[Exercise brief] Copy from the first line below down to and including the line with "V, F = tube(q + [0, .012, -.002], .006, 8);". Skip the pictures.

[Collected material]
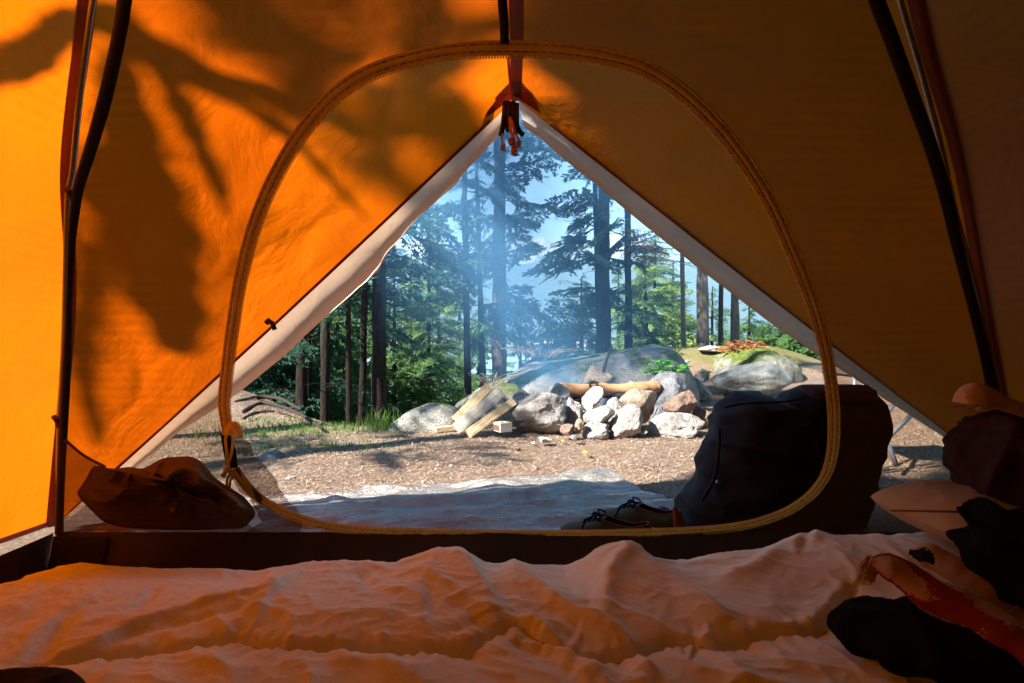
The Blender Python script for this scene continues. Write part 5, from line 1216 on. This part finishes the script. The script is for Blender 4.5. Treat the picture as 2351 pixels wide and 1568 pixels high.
for q in sq: q[2] = bagz(q[0], q[1]) + .0012
sq[:, 2] = np.convolve(np.pad(sq[:, 2], 4, mode='edge'), np.ones(9) / 9, 'valid'); st = [tube(sq[i:i + 3], .0008, 4, False) for i in range(0, 494, 5)]; V, F = merge(st); obj('quilt_stitching', V, F, M['seamthread'], sb)
# raised rim with dark piping at the top of the bag near the sill tab
q = np.array([P(u, v, 1.20) for u, v in [(1325, 1310), (1345, 1292), (1375, 1268), (1405, 1256), (1440, 1254), (1468, 1264), (1500, 1286)]]); q = arc(q, 40)
V, F = tube(q + [0, .012, -.002], .006, 8); obj('rim_piping', V, F, M['bag'], sb)

def pillow(u0, u1, v0, v1, y, depth, label, mat='pillow'):
    n, m = 90, 70; a = P(u0, v1, y); b = P(u1, v0, y); c = (a + b) / 2; sx_, sz_ = (b[0] - a[0]) / 2, (b[2] - a[2]) / 2
    th = np.linspace(0, 2 * np.pi, n, endpoint=False); ph = np.linspace(-1, 1, m); V = []
    for p in ph:
        for t_ in th:
            r_ = math.sqrt(max(0, 1 - abs(p) ** 2.2)); V.append((math.copysign(abs(math.cos(t_)) ** .75, math.cos(t_)) , math.copysign(abs(math.sin(t_)) ** .75, math.sin(t_)), p, r_))
    V = np.array(V); 
    X = c[0] + sx_ * V[:, 0] * (.55 + .45 * V[:, 3]) * np.where(V[:, 3] < .01, .9, 1); 
    # cushion: flat body pinched at its rim
    u = V[:, 0]; w = V[:, 1]; rad = np.sqrt(u * u + w * w)
    q = xyz(u, w); nzv = fbm(q * 2.5 + 3, 3)
    return c, sx_, sz_
def cushion(c, sx_, sy_, sz_, mat, parent=None, name='pillow', ry=0., seed=0, **kw):
    n = 70; s = np.linspace(-1, 1, n); A, B = np.meshgrid(s, s, indexing='ij')
    prof = ((1 - np.abs(A) ** 2.6) * (1 - np.abs(B) ** 2.6)) ** .5
    px, py = A * (1 - .10 * (1 - B ** 2) * 0 - .08 * np.abs(B) ** 4), B * (1 - .08 * np.abs(A) ** 4)
    nz = fbm(xyz(A * 2, B * 2) + seed, 3).reshape(A.shape) * .06 + (1 - np.abs(pn(xyz(A * 3, B * 3) + seed + 4))).reshape(A.shape) ** 5 * .05
    T_ = np.stack([px * sx_, py * sy_, (prof * (1 + nz)) * sz_], -1).reshape(-1, 3); Bm = np.stack([px * sx_, py * sy_, -prof * sz_ * .75], -1).reshape(-1, 3)
    V = np.vstack([T_, Bm]); cr_, sr = math.cos(ry), math.sin(ry); V = V @ np.array([[cr_, 0, sr], [0, 1, 0], [-sr, 0, cr_]]).T + np.array(c)
    f = gridf(n, n); F = np.vstack([f, f[:, ::-1] + n * n]); return obj(name, V, F, M[mat], parent, **kw)
c = P(2235, 1182, 1.12)
pw = thing('pillow', (c[0], c[1], .2), 'plump orange-lit pillow at the right against the tent wall', 'pillow')
cushion((c[0] + .06, c[1], c[2] - .01), .185, .16, .062, 'pillow', pw, 'cushion', ry=.03, seed=2)
q = arc([P(2040, 1170, 1.0), P(2150, 1172, .97), P(2280, 1174, .97), P(2400, 1180, 1.0)], 40); V, F = tube(q + [0, -.006, 0], .0022, 6); obj('piping', V, F, M['pillow'], pw)
# fleece blanket: rolled folds with colour blocks
def blanket_mat():
    m, nt, nd, lk = newmat('blanket_fleece'); at = N(nt, 'ShaderNodeAttribute', attribute_name='band')
    p = N(nt, 'ShaderNodeBsdfPrincipled'); p.inputs['Roughness'].default_value = .95; p.inputs['Specular IOR Level'].default_value = .1
    v = coords(nt); s = N(nt, 'ShaderNodeSeparateXYZ'); lk.new(at.outputs['Vector'], s.inputs[0])
    f = math_(nt, 'ADD', s.outputs['Y'], math_(nt, 'MULTIPLY', math_(nt, 'SUBTRACT', noise(nt, v, 60, 4, .8), .5), .22))
    c = ramp(nt, f, [(.0, (.012, .01, .01)), (.13, (.55, .36, .20)), (.46, (.30, .035, .015)), (.62, (.52, .30, .14)), (.86, (.012, .01, .01))], 'CONSTANT')
    lk.new(c, p.inputs['Base Color']); lk.new(bump(nt, noise(nt, v, 220, 4, .8), .9, .004), p.inputs['Normal']); out(nt, p.outputs[0]); return m
BM = blanket_mat()
bl = thing('fleece_blanket', (.75, .85, .2), 'fleece blanket folded at the right with cream, red and black bands', 'blanket')
def fold(pix, y, r0, r1, b0, b1, name, seed, flat=.55):
    q = arc([P(u, v, yy) for (u, v), yy in zip(pix, y)], 70); n, m = 70, 36; t = nrm(np.gradient(q, axis=0)); up = np.array([0, 0, 1.]); sd = nrm(np.cross(t, up)); u2 = np.cross(sd, t)
    th = np.linspace(0, 2 * np.pi, m, endpoint=False); rad = np.linspace(r0, r1, n) * np.sqrt(np.clip(np.linspace(0, 1, n) * 9, .15, 1))
    V = q[:, None] + rad[:, None, None] * (np.cos(th)[None, :, None] * sd[:, None] + flat * np.sin(th)[None, :, None] * u2[:, None])
    p = V.reshape(-1, 3); V = p + nrm(p - np.repeat(q, m, 0)) * (fbm(p * [14, 14, 14] + seed, 3) * .008)[:, None]
    F = [(i * m + j, i * m + (j + 1) % m, (i + 1) * m + (j + 1) % m, (i + 1) * m + j) for i in range(n - 1) for j in range(m)] + [tuple(range(m))[::-1], tuple((n - 1) * m + j for j in range(m))]
    o = obj(name, V, F, BM, bl); bd = np.zeros((n * m, 3)); ph = (np.cos(np.tile(th, n) - .6) * .5 + .5); bd[:, 1] = b0 + (b1 - b0) * ph; bd[:, 0] = np.repeat(np.linspace(0, 1, n), m)
    bd[:, 1] += .12 * np.sin(bd[:, 0] * 5 + seed)
    at = o.data.attributes.new('band', 'FLOAT_VECTOR', 'POINT'); at.data.foreach_set('vector', bd.astype(np.float32).ravel()); return o
fold([(2002, 1290), (2070, 1315), (2150, 1372), (2250, 1425), (2400, 1510)], [.93, .91, .87, .83, .77], .034, .046, .12, .62, 'fold', 1)
fold([(2090, 1268), (2160, 1290), (2240, 1335), (2400, 1430)], [1.0, .97, .93, .88], .030, .040, .42, .85, 'fold', 2)
fold([(2200, 1240), (2240, 1262), (2300, 1300), (2400, 1330)], [.98, .97, .95, .93], .028, .035, .10, .40, 'fold', 3)
fr = []
r = np.random.default_rng(2)
for k in range(46):
    a = P(1993 + r.uniform(0, 26), 1275 + r.uniform(0, 50), .935); fr.append(tube(arc([a, a + [-.006, -.004, -.006 + r.normal() * .004], a + [-.012 + r.normal() * .004, -.004, -.014]], 5), .0012, 4))
V, F = merge(fr); obj('fringe', V, F, M['cream'], bl)
# dark clothing lumps
def clothlump(c, rx, ry, rz_, mat, name, label, cat, seed, amp=.02, parent=None):
    V = ICO.copy(); V = np.sign(V) * np.abs(V) ** .9; V = V * [rx, ry, rz_]; q_ = V * 8; q_ = q_ + .8 * pn(q_ * .8 + seed)[:, None]; f = (1 - np.abs(fbm(q_ + seed, 2))) ** 3 
    V = V + nrm(V) * ((f - .6) * amp * 1.8)[:, None] + np.array(c); V[:, 2] = np.maximum(V[:, 2], .02)
    return obj(name, V, ICOF, M[mat], parent, label=label, cat=cat)
clothlump(P(2170, 1490, .82) + [0, .03, .0], .13, .10, .036, 'darkcloth', 'dark_jacket', 'black jacket lying under the striped blanket fold', 'jacket', 1, .012)
clothlump(P(2330, 1265, .90) + [.02, 0, 0], .085, .09, .075, 'darkcloth', 'dark_sweater', 'black fuzzy sweater heaped in front of the pillow', 'sweater', 2)
clothlump(P(2330, 1040, 1.10) + [.03, .0, -.02], .125, .12, .10, 'brownfleece', 'brown_fleece_top', 'dark brown fleece top piled high at the right wall', 'fleece top', 3)
q = arc([P(2225, 940, 1.0), P(2222, 922, 1.0), P(2250, 910, 1.0), P(2300, 925, 1.0), P(2360, 945, 1.02)], 40); V, F = tube(q, np.interp(np.linspace(0, 1, 40), [0, .05, .2, .5, 1], [.006, .02, .026, .014, .012]), 12)
cf = obj('folded_cuff', V, F, M['cream'], label='pale rolled cuff poking out over the brown fleece top', cat='garment')
clothlump(P(5, 1640, .60), .095, .05, .03, 'brownfleece', 'dark_cloth', 'dark brown cloth in the bottom left corner on the sleeping bag', 'cloth', 5, .01)

# ================================================================== SMOKE AND HAZE
def smoke():
    m, nt, nd, lk = newmat('campfire_smoke'); tc = N(nt, 'ShaderNodeTexCoord'); s = N(nt, 'ShaderNodeSeparateXYZ'); lk.new(tc.outputs['Object'], s.inputs[0])
    x, y, z = s.outputs
    # plume axis: starts over the fire, drifts left as it rises (object origin at fire bed)
    ax = math_(nt, 'ADD', math_(nt, 'MULTIPLY', math_(nt, 'POWER', math_(nt, 'MAXIMUM', z, 0.), .6), -.62), .02)
    wdt = math_(nt, 'ADD', math_(nt, 'MULTIPLY', z, .20), .16)
    dx_ = math_(nt, 'DIVIDE', math_(nt, 'SUBTRACT', x, ax), wdt); dy_ = math_(nt, 'DIVIDE', y, math_(nt, 'ADD', wdt, .06))
    r2 = math_(nt, 'ADD', math_(nt, 'MULTIPLY', dx_, dx_), math_(nt, 'MULTIPLY', dy_, dy_)); g = math_(nt, 'EXPONENT', math_(nt, 'MULTIPLY', r2, -1.))
    mp = N(nt, 'ShaderNodeMapping'); mp.inputs['Scale'].default_value = (1, 1, .55); lk.new(tc.outputs['Object'], mp.inputs['Vector'])
    nz = ramp(nt, noise(nt, mp.outputs['Vector'], 2.4, 4, .6, 1.2), [(.38, .0), (.62, 1.)])
    wide = math_(nt, 'EXPONENT', math_(nt, 'MULTIPLY', r2, -.12))
    dens = math_(nt, 'MULTIPLY', math_(nt, 'ADD', math_(nt, 'MULTIPLY', g, math_(nt, 'ADD', math_(nt, 'MULTIPLY', nz, .9), .25)), math_(nt, 'MULTIPLY', wide, .22)), SMOKE_D)
    v = N(nt, 'ShaderNodeVolumePrincipled'); v.inputs['Color'].default_value = (.20, .54, 1, 1); v.inputs['Anisotropy'].default_value = -.1; lk.new(dens, v.inputs['Density'])
    lk.new(v.outputs[0], N(nt, 'ShaderNodeOutputMaterial').inputs['Volume']); return m
SMOKE_D = 1.15
V, F = box((.35, 4.9, 1.55), (3.0, 1.5, 2.9)); so = obj('smoke', V, F, smoke(), org=(.62, 4.6, .12), smooth=False, kind='stuff', label='thin bluish smoke drifting up from the campfire', cat='smoke')
m, nt, nd, lk = newmat('air_haze'); v = N(nt, 'ShaderNodeVolumePrincipled'); v.inputs['Color'].default_value = (.40, .68, 1, 1); v.inputs['Density'].default_value = 1.3e-4
lk.new(v.outputs[0], N(nt, 'ShaderNodeOutputMaterial').inputs['Volume'])
V, F = box((0, 4000, 560), (20000, 11000, 1320)); obj('haze', V, F, m, org=(0, 0, -100), smooth=False, kind='stuff', label='pale blue air haze over the inlet and mountains', cat='haze')

# ================================================================== LIGHT
w = bpy.data.worlds.new('World'); sc.world = w; w.use_nodes = True; nt = w.node_tree
sky = nt.nodes.new('ShaderNodeTexSky'); sky.sky_type = 'NISHITA'; sky.sun_disc = False
el = math.asin(SUN_TO.z); sky.sun_elevation = el; sky.sun_rotation = math.atan2(SUN_TO.x, SUN_TO.y); sky.air_density = 1.35; sky.dust_density = .1; sky.ozone_density = 1.2
hs = nt.nodes.new('ShaderNodeHueSaturation'); hs.inputs['Saturation'].default_value = 1.35; nt.links.new(sky.outputs[0], hs.inputs['Color']); nt.links.new(hs.outputs[0], nt.nodes['Background'].inputs[0]); nt.nodes['Background'].inputs[1].default_value = .05
sd = bpy.data.lights.new('sun', 'SUN'); sd.energy = 5; sd.angle = R(.5); sd.color = (1, .94, .85)
so = bpy.data.objects.new('sun', sd); COL.objects.link(so); so.rotation_euler = (-SUN_TO).to_track_quat('-Z', 'Y').to_euler(); so.location = (0, 0, 20)
sc.view_settings.view_transform = 'Standard'; sc.view_settings.look = 'None'; sc.view_settings.exposure = 2.42; sc.view_settings.gamma = 1
cy = sc.cycles; cy.use_denoising = True; cy.max_bounces = 8; cy.diffuse_bounces = 5; cy.transparent_max_bounces = 16; cy.transmission_bounces = 6; cy.volume_bounces = 0; cy.glossy_bounces = 3
cy.volume_step_rate = 1.0; cy.sample_clamp_indirect = 6; cy.caustics_reflective = False; cy.caustics_refractive = False
try: cy.denoiser = 'OPENIMAGEDENOISE'; cy.denoising_input_passes = 'RGB_ALBEDO_NORMAL'
except Exception: pass
cy.use_adaptive_sampling = True; cy.adaptive_threshold = .02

[Exercise output]
The Blender Python script for this scene continues. Write part 5, from line 1216 on. This part finishes the script. The script is for Blender 4.5. Treat the picture as 2351 pixels wide and 1568 pixels high.
for q in sq: q[2] = bagz(q[0], q[1]) + .0012
sq[:, 2] = np.convolve(np.pad(sq[:, 2], 4, mode='edge'), np.ones(9) / 9, 'valid'); st = [tube(sq[i:i + 3], .0008, 4, False) for i in range(0, 494, 5)]; V, F = merge(st); obj('quilt_stitching', V, F, M['seamthread'], sb)
# raised rim with dark piping at the top of the bag near the sill tab
q = np.array([P(u, v, 1.20) for u, v in [(1325, 1310), (1345, 1292), (1375, 1268), (1405, 1256), (1440, 1254), (1468, 1264), (1500, 1286)]]); q = arc(q, 40)
V, F = tube(q + [0, .012, -.002], .006, 8); obj('rim_piping', V, F, M['bag'], sb)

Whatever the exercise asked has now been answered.